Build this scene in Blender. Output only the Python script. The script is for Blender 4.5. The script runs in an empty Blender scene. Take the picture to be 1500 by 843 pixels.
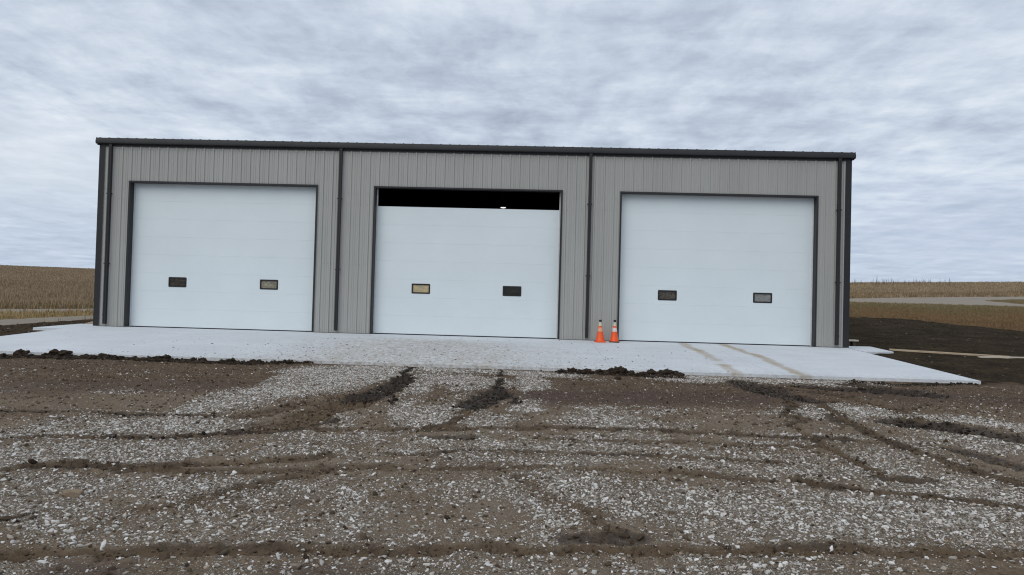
import bpy, bmesh, math, random
import numpy as np
from mathutils import Matrix, Vector, noise as mnoise

random.seed(7); RNG = np.random.default_rng(7)
SC = bpy.context.scene
COL = SC.collection

# ------------------------------------------------------------------ camera
cd = bpy.data.cameras.new('camera'); cam = bpy.data.objects.new('camera', cd); COL.objects.link(cam)
SC.camera = cam
yaw, pitch, roll = -.0368, .0207, .0267
_f = Vector((math.sin(yaw)*math.cos(pitch), math.cos(yaw)*math.cos(pitch), math.sin(pitch)))
_r = Vector((math.cos(yaw), -math.sin(yaw), 0)); _u = _r.cross(_f)
_r2 = _r*math.cos(roll)+_u*math.sin(roll); _u2 = -_r*math.sin(roll)+_u*math.cos(roll)
M3 = Matrix((_r2, _u2, -_f)).transposed()
cam.matrix_world = Matrix.Translation((2.395, -24.44, 1.65)) @ M3.to_4x4()
cd.sensor_width = 36; cd.lens = 36*1110/1500
cd.shift_y = (397.5-421.5)/1500
cd.clip_start = .05; cd.clip_end = 9000

# ------------------------------------------------------------------ light
SUN_EL, SUN_AZ = math.radians(42), math.radians(205)      # azimuth measured clockwise from +Y
w = bpy.data.worlds.new('World'); SC.world = w; w.use_nodes = True
nt = w.node_tree; nt.nodes.clear()
def N(nt, t, **k):
    n = nt.nodes.new(t)
    for a, v in k.items():
        if a == 'inp':
            for i, x in v.items(): n.inputs[i].default_value = x
        else: setattr(n, a, v)
    return n
def L(nt, a, b): nt.links.new(a, b)
def math_n(nt, op, a, b=None, c=None, clamp=False):
    n = N(nt, 'ShaderNodeMath', operation=op); n.use_clamp = clamp
    for i, x in enumerate((a, b, c)):
        if x is None: continue
        if isinstance(x, (int, float)): n.inputs[i].default_value = x
        else: L(nt, x, n.inputs[i])
    return n.outputs[0]
def ramp(nt, fac, stops, interp='LINEAR'):
    n = N(nt, 'ShaderNodeValToRGB'); cr = n.color_ramp; cr.interpolation = interp
    while len(cr.elements) < len(stops): cr.elements.new(.5)
    for e, (p, c) in zip(cr.elements, stops):
        e.position = p; e.color = (c, c, c, 1) if isinstance(c, (int, float)) else (*c, 1)
    L(nt, fac, n.inputs[0]); return n.outputs[0]
def mix(nt, f, a, b, mode='MIX'):
    n = N(nt, 'ShaderNodeMix', data_type='RGBA', blend_type=mode)
    for i, x in ((0, f), (6, a), (7, b)):
        if isinstance(x, (int, float)): n.inputs[i].default_value = x
        elif isinstance(x, tuple): n.inputs[i].default_value = (*x, 1)
        else: L(nt, x, n.inputs[i])
    return n.outputs[2]
def noise(nt, vec, scale, detail=4, rough=.55, dist=0, out=0):
    n = N(nt, 'ShaderNodeTexNoise', inp={'Scale': scale, 'Detail': detail, 'Roughness': rough, 'Distortion': dist})
    if vec is not None: L(nt, vec, n.inputs['Vector'])
    return n.outputs[out]
def mapping(nt, vec, scale=(1, 1, 1), rot=(0, 0, 0), loc=(0, 0, 0)):
    n = N(nt, 'ShaderNodeMapping'); n.inputs['Scale'].default_value = scale
    n.inputs['Rotation'].default_value = rot; n.inputs['Location'].default_value = loc
    L(nt, vec, n.inputs['Vector']); return n.outputs[0]

out = N(nt, 'ShaderNodeOutputWorld'); bg_sky = N(nt, 'ShaderNodeBackground', inp={'Strength': .08})
bg_cl = N(nt, 'ShaderNodeBackground', inp={'Strength': 1.0})
sky = N(nt, 'ShaderNodeTexSky', sky_type='NISHITA'); sky.sun_disc = False
sky.sun_elevation = SUN_EL; sky.sun_rotation = SUN_AZ
L(nt, sky.outputs[0], bg_sky.inputs[0])
tc = N(nt, 'ShaderNodeTexCoord'); sep = N(nt, 'ShaderNodeSeparateXYZ'); L(nt, tc.outputs['Generated'], sep.inputs[0])
zc = math_n(nt, 'ADD', math_n(nt, 'MAXIMUM', sep.outputs[2], 0.0), .09)
cp = N(nt, 'ShaderNodeCombineXYZ')                          # the cloud layer as a flat sheet overhead
L(nt, math_n(nt, 'DIVIDE', sep.outputs[0], zc), cp.inputs[0]); L(nt, math_n(nt, 'DIVIDE', sep.outputs[1], zc), cp.inputs[1])
P = cp.outputs[0]
warp = N(nt, 'ShaderNodeMix', data_type='VECTOR'); warp.inputs[0].default_value = .16
L(nt, P, warp.inputs[4]); L(nt, noise(nt, P, .9, 3, .5, 0, 1), warp.inputs[5])
Pw = warp.outputs[1]
big = noise(nt, mapping(nt, Pw, (.62, .62, 1), (0, 0, .3), (3.1, 1.7, 0)), 1.0, 4, .5)
med = noise(nt, mapping(nt, Pw, (1.7, 2.6, 1), (0, 0, .22), (1.3, 5.2, 0)), 1.6, 8, .60, .15)
rip = noise(nt, mapping(nt, Pw, (4.2, 2.0, 1), (0, 0, .45), (7.3, 2.2, 0)), 1.5, 6, .55, .35)
fine = noise(nt, mapping(nt, Pw, (1.4, 1.1, 1), (0, 0, .05), (2.3, 8.2, 0)), 11.0, 6, .66, .2)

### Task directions
Reproduce the material above from its first line through the line containing "COL = SC.collection", both ends included, and skip every picture.

### Reply to the exercise
Build this scene in Blender. Output only the Python script. The script is for Blender 4.5. The script runs in an empty Blender scene. Take the picture to be 1500 by 843 pixels.
import bpy, bmesh, math, random
import numpy as np
from mathutils import Matrix, Vector, noise as mnoise

random.seed(7); RNG = np.random.default_rng(7)
SC = bpy.context.scene
COL = SC.collection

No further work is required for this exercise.